Tremo precz!
Czerwone policzki, ucisk w gardle, spocone dłonie. Znasz te objawy, gdy musisz coś powiedzieć? Możesz to pokonać.
Jak sobie poradzić z tremą?
Sposób na czerwone policzki. Stojąc przed lustrem, wyobrażaj sobie wstydliwe sytuacje, patrz jak policzki stają się czerwone i uspokajaj się. Po pewnym czasie nauczysz się tak kontrolować swój nastrój, że zapanujesz nad kłopotliwym rumieńcem.
Dobrze się przygotuj. Wiedząc, że masz dobrze opanowany materiał, który masz przedstawić, będziesz mniej zdenerwowana. Jeśli stresujesz się nawet podczas rozmowy z bliskimi, możesz przed lustrem przećwiczyć to, co chcesz powiedzieć.
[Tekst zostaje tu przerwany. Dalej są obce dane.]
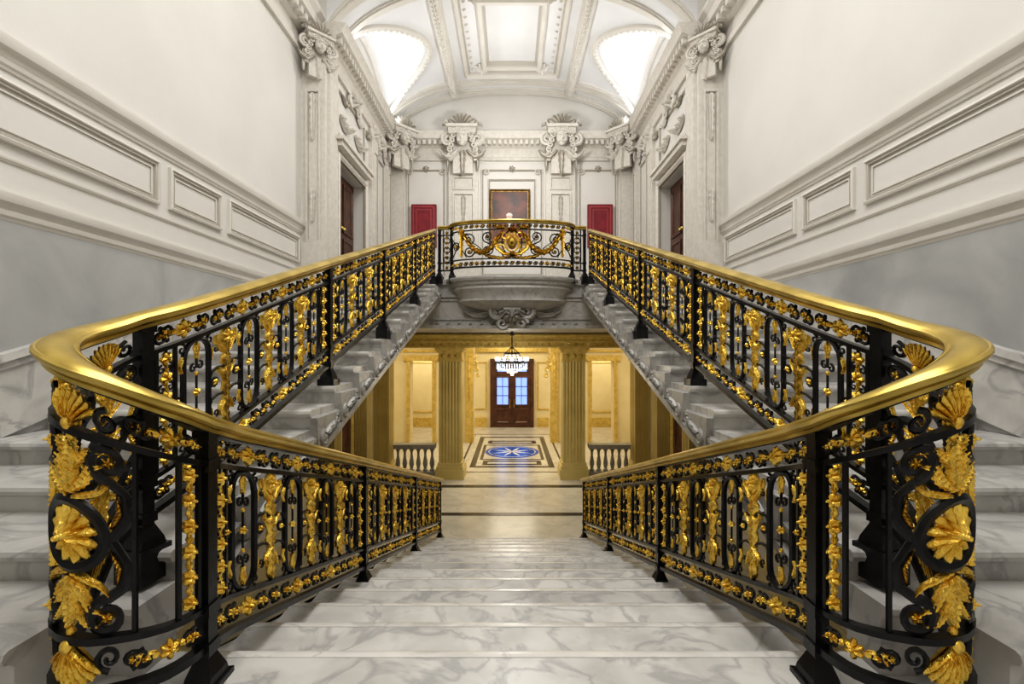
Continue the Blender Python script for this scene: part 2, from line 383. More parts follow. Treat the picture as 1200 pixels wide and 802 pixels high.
def motif(bk,gd,M,u,k,h=1.0):
    vm=(VL+VT)/2;e=.88
    bk.ring(M,u,vm,.086*k,.015,26,6,ry=.086*k*e);gd.rosette(M,u,vm,.076*k,12,.020*h);gd.rosette(M,u,vm,.040*k,8,.034*h)
    for sg in(1,-1):
        acanthus(gd,M,[(u,vm+sg*.095*k),(u,vm+sg*.17),(u,vm+sg*.225)],.024*k,.020*h)
        for d in(-1,1):
            acanthus(gd,M,[(u+d*.006,vm+sg*.10*k),(u+d*.035*k,vm+sg*.135),(u+d*.052*k,vm+sg*.17),(u+d*.085*k,vm+sg*.185)],.016*k,.016*h)
            acanthus(gd,M,[(u+d*.004,vm+sg*.15),(u+d*.025*k,vm+sg*.185),(u+d*.045*k,vm+sg*.21),(u+d*.075*k,vm+sg*.215)],.012*k,.015*h)
            acanthus(gd,M,[(u+d*.004,vm+sg*.09),(u+d*.04*k,vm+sg*.10),(u+d*.075*k,vm+sg*.115),(u+d*.10*k,vm+sg*.145)],.010*k,.015*h)
            bk.scroll(M,u+d*.092*k,vm+sg*.195,.044*k,(pi/2 if sg>0 else -pi/2)+pi,-d*sg*1.5,.014,20,k=6)
            bk.tube(M,[(u+d*.092*k,vm+sg*(.195-.044*k)),(u+d*.130*k,vm+sg*.12),(u+d*.134*k,vm+sg*.06),(u+d*.10*k,vm+sg*.0)],.014,6)
            gd.rosette(M,u+d*.092*k,vm+sg*.195,.018,5,.018)
            acanthus(gd,M,[(u+d*.10*k,vm+sg*.03),(u+d*.118*k,vm+sg*.07),(u+d*.112*k,vm+sg*.115)],.010,.018*h)
        gd.ball(M,u,vm+sg*.235,0,.013)
    gd.shell(M,u,VT+.008,.088,1,.022*h,9);gd.shell(M,u,VL-.010,.11,-1,.022*h,9)
    for w in(.012,-.012):gd.ball(M,u,VT+.014,w,.015);gd.ball(M,u,VL-.016,w,.017)
    for d in(-1,1):
        bk.scroll(M,u+d*.088*k,VT+.045,.03,pi/2,d*1.3,.009,14);bk.scroll(M,u+d*.095*k,VL-.05,.033,-pi/2,-d*1.3,.009,14)
def ringfn(bk,gd,M):
    u2=uM+.38
    motif(bk,gd,M,uM,1.05);motif(bk,gd,M,u2,.92,.6)
    spans=[(uA+.03,uM-.13),(uM+.13,u2-.12),(u2+.12,uB+.0)]
    for a,b in spans:
        if b-a>.04:frieze(bk,gd,M,a,b,VL-.135,VL,.09);frieze(bk,gd,M,a,b,VT,VR,.09)
    for u in(uA+.08,):
        for d in(-.04,.04):bk.tube(M,[(u+d,VL),(u+d,VT)],.010,5)
        for q in range(6):
            v=VL+.045+q*(VT-VL-.09)/5;gd.rosette(M,u,v,.030,5,.02)
            if q<5:gd.ribbon(M,[(u,v+.025),(u,v+.04),(u,v+.05),(u,v+.062)],[.003,.014,.01,.003],.012)
    for u in((u2+.14+uB)/2,):
        if uB-u2>.2:
            pendant(gd,M,u,VT-.01,VL+.02,.03,.022)
            for d in(-.04,.04):bk.tube(M,[(u+d,VL),(u+d,VT)],.010,5)
    for u in(uM+.16,uM+.22,uM-.158,u2+.14):bk.tube(M,[(u,VL),(u,VT)],.009,5)
    for k in range(6):gd.rosette(M,uM+.19,VL+.05+k*.08,.020,5,.016)
lp=[.06,1.83,3.60,uA]
up_=[uB+.03]+[uy(y,True) for y in(3.5,5.05,6.62)]+[RP.L-.04]
posts=lp+up_
bays=[(lp[i],lp[i+1]) for i in range(3)]+[(up_[i],up_[i+1]) for i in range(4)]
rail=build_railing(RP,posts,bays,0,RP.L,'stair_railing',ringfn)
mirror_of(rail,'stair_railing.001')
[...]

Załóż ubranie z kieszeniami. A w kieszeniach trzymaj chusteczki, w które, niepostrzeżenie dla innych, wytrzesz pocące się z emocji dłonie. Zwłaszcza jeśli musisz się z kimś przywitać lub trzymać coś w ręku (np. kierownicę w trakcie egzaminu na prawo jazdy).
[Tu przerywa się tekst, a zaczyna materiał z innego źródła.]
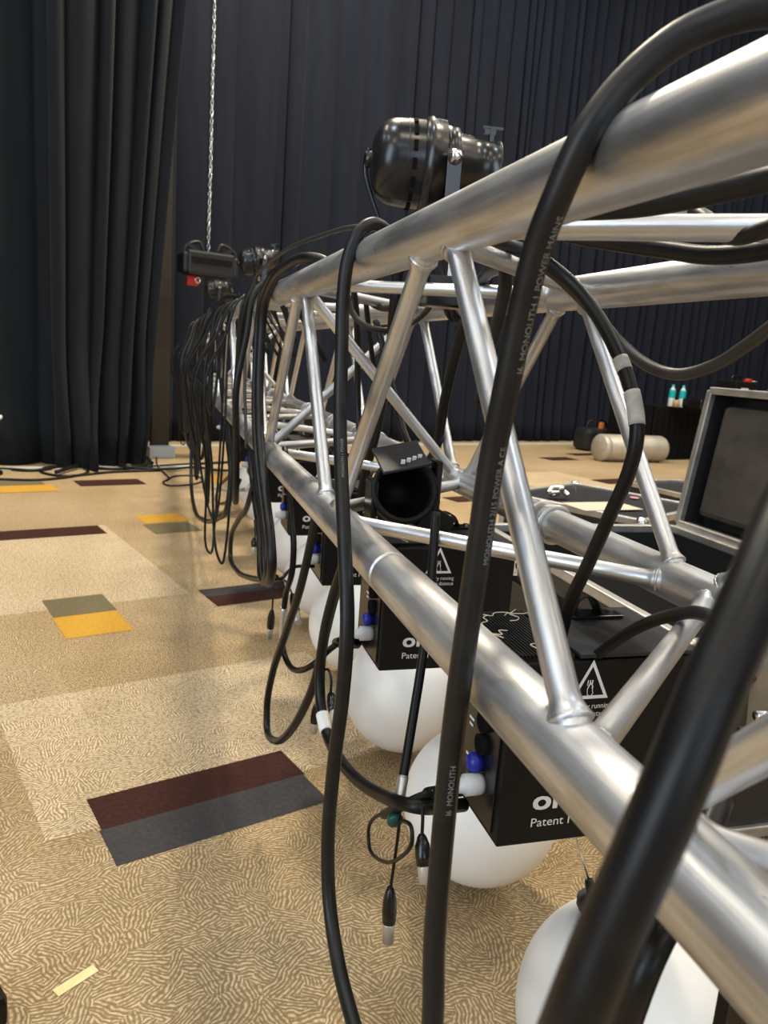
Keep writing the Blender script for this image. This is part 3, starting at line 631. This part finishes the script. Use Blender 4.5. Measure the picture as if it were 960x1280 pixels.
# cables on the floor before the left drape
def floor_cable(label, pts, rad, m=CABLE2, lift=0, group=None):
    return cable(label, [P(x, y, Z=rad+lift) for x, y in pts], rad, m, 9, 8, group)
floor_cable('black cable lying along the foot of the left drapes', [(-60,591),(0,586),(40,588),(90,583),(140,586),(190,583),(240,580),(300,577)], .012)
floor_cable('black cable lying in a wide curve on the carpet edge at far left', [(-60,598),(0,599),(40,600),(80,597),(110,590),(95,583),(60,584),(52,590),(80,595),(140,590),(200,588)], .010)
floor_cable('heap of black cable rucked against the folded drape', [(70,590),(105,580),(130,574),(150,569),(170,568),(186,574),(182,581),(160,584),(148,578),(160,570),(180,572),(190,579)], .016, CABLE2, .012)
floor_cable('thin black cable loop on the carpet beside the pale blue block', [(196,566),(197,583),(205,591),(211,598),(204,603),(212,607),(235,606),(252,602),(245,595),(220,595),(208,601)], .007, CABLE)
floor_cable('black cable running from the drapes to the truss bundle', [(150,583),(185,586),(215,586),(245,584),(275,588),(320,586)], .011, CABLE2, .012)

# ------------------------------------------------------------------ par lamps
def par_lamp(label, c, axis, R, clampx=None):
    t = thing('par_lamp', c, label, 'stage lamp'); A = Vector(axis).normalized()
    Mx = Vector((0,0,1)).rotation_difference(A).to_matrix().to_4x4()
    b = MB(); pr = []
    for k in range(15):
        a = PI/2*k/14*.97+.04; pr.append((-R*.62-R*.80*math.cos(a)**.74, R*math.sin(a)**.74*.985))
    pr = [(-R*1.43, 0)]+pr+[(-R*.60,R*.99),(-R*.20,R*1.0)]
    b.lathe(pr, Mx, 48); b.build('rear_shell', PARB, t)
    b = MB()
    for k in range(16):
        a = 2*PI*k/16; q = Mx.to_3x3()@Vector((R*1.0*math.cos(a), R*1.0*math.sin(a), -R*.44))
        Rm = Mx.to_3x3()@Matrix.Rotation(a,3,'Z'); b.box(q, (.005, R*.24, R*.10), Rm)
    b.build('vent_slots', DARK, t)
    b = MB(); b.lathe([(-R*.60,R*.985),(-R*.585,R*1.015),(-R*.57,R*.985)], Mx, 48)
    b.lathe([(-R*.20,R*.98),(-R*.20,R*1.06),(-R*.06,R*1.075),(-R*.04,R*1.09),(.0,R*1.09),(.02*R,R*1.06),(R*.30,R*1.04),(R*.31,R*.9)], Mx, 48); b.build('collar', PARB, t)
    b = MB(); b.lathe([(R*.30,R*.9),(R*.32,R*.94),(R*.62,R*.90),(R*.64,R*.83),(R*.66,R*.80),(R*.98,R*.77),(R*1.0,R*.72),(R*1.60,R*.68),(R*1.61,R*.72),(R*1.65,R*.72),(R*1.65,R*.64),(R*.7,R*.64),(R*.7,0)], Mx, 48); b.build('front_barrel', PARB, t)
    R3 = Mx.to_3x3()
    # side direction horizontal, perpendicular to the axis
    sd = A.cross(Vector((0,0,1))).normalized(); up = sd.cross(A)
    if up.z < 0: up = -up
    b = MB()
    for sg in (1,-1):
        p0 = A*(R*.46)+sd*sg*(R*1.10); p1 = p0+Vector((0,0,-R*1.75)); dirv = (p1-p0)
        m_ = (p0+p1)/2; b.box(m_, (.004, R*.34, dirv.length+R*.34), Matrix((sd, Vector((0,0,1)).cross(sd), Vector((0,0,1)))).transposed())
    m_ = A*(R*.46)+Vector((0,0,-R*1.75)); b.box(m_, (R*2.2, R*.34, .005), Matrix((sd, Vector((0,0,1)).cross(sd), Vector((0,0,1)))).transposed())
    b.build('yoke', PARB, t, bevel=.001)
    for sg in (1,-1):
        b = MB(); Mk = Matrix.Translation(A*(R*.46)+sd*sg*(R*1.12))@Vector((0,0,1)).rotation_difference(sd*sg).to_matrix().to_4x4()
        b.lathe([(-R*.2,R*.08),(0,R*.17),(.004,R*.17),(.008,R*.11),(.014,R*.11),(.016,R*.07),(.016,0)], Mk, 14); b.build('yoke_knob', CHROME, t)
    b = MB(); q = A*(R*1.45)+up*(R*.72); Rq = Matrix((A, sd, up)).transposed()
    b.box(q+up*R*.10, (R*.10, R*.16, R*.34), Rq); b.box(q+up*R*.30+A*R*.02, (R*.5, R*.05, R*.05), Rq); b.box(q+up*R*.2-A*R*.05, (R*.28,R*.12,R*.1), Rq); b.build('gel_clip', BLACKG, t)
    b = MB(); pc = -A*(R*1.46)
    b.sweep(spline([pc+up*R*.25, pc-A*R*.06+up*R*.05, pc-A*R*.05-up*R*.3, pc+A*R*.1-up*R*.75, pc+A*R*.25-up*R*1.1, pc+A*R*.45-up*R*1.5], 6), R*.06, 8)
    b.lathe([(-.01,0),(-.01,R*.2),(R*.12,R*.2),(R*.15,R*.12),(R*.15,0)], Matrix.Translation(pc+A*R*.05)@Vector((0,0,1)).rotation_difference(-A).to_matrix().to_4x4(), 16)
    b.build('lamp_tail', BLACKG, t)
    # hook clamp below the yoke
    b = MB(); m2 = A*(R*.46)+Vector((0,0,-R*1.75)); ce_ = CP('C', c.y+m2.y)-c
    b.sweep(spline([m2, m2.lerp(ce_,.45)+Vector((0,0,-.01)), ce_+Vector((0,0,RC+.035)), ce_+Vector((0,0,RC+.008))], 6), .011, 12)
    for oy in (-.015, .015): b.torus(ce_+Vector((0,oy,0)), (0,1,0), RC+.006, .006, 24, 8)
    b.box(ce_+Vector((0,0,RC+.012)), (.034,.05,.02)); b.build('hook_clamp', BLACKG, t, bevel=.001)
    return t
pc = P(536,208,z=1.52)
pax = (P(615,217,z=1.54)-P(480,202,z=1.52))
par_lamp('large black par lamp standing above the top tube against the back drape', pc, pax, .082)
pc2 = P(322,326,z=4.4); par_lamp('smaller black par lamp beside the chain hoist, upper of the two far lamps', pc2, P(350,320,z=4.45)-P(300,327,z=4.4), .075)
pc3 = P(272,361,z=5.6); par_lamp('small far par lamp below the chain hoist, lower of the two far lamps', pc3, P(290,358,z=5.6)-P(255,362,z=5.6), .062)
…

Oddychaj głęboko. W sytuacjach stresowych oddech staje się płytki, powietrze niedostatecznie dotlenia mózg, więc pojawia się problem z koncentracją, a nawet omdlenia. Dlatego przed trudnym zadaniem oddychaj głęboko.
Myśl pozytywnie. Nerwy wywoływane są zazwyczaj przez przewidywanie porażki lub ośmieszenia się. By tego uniknąć, wyobraź sobie, że wszystko pójdzie po twojej myśli. Wizualizuj sobie reakcję taką, z jaką chciałabyś się zetknąć. Pamiętaj, że martwienie się na zapas – nie pomaga!
Patrz innym w oczy. Jeśli jednak to cię przerasta – patrz w punkt między brwiami rozmówcy. Dzięki temu prostemu zabiegowi ukryjesz swój brak pewności siebie.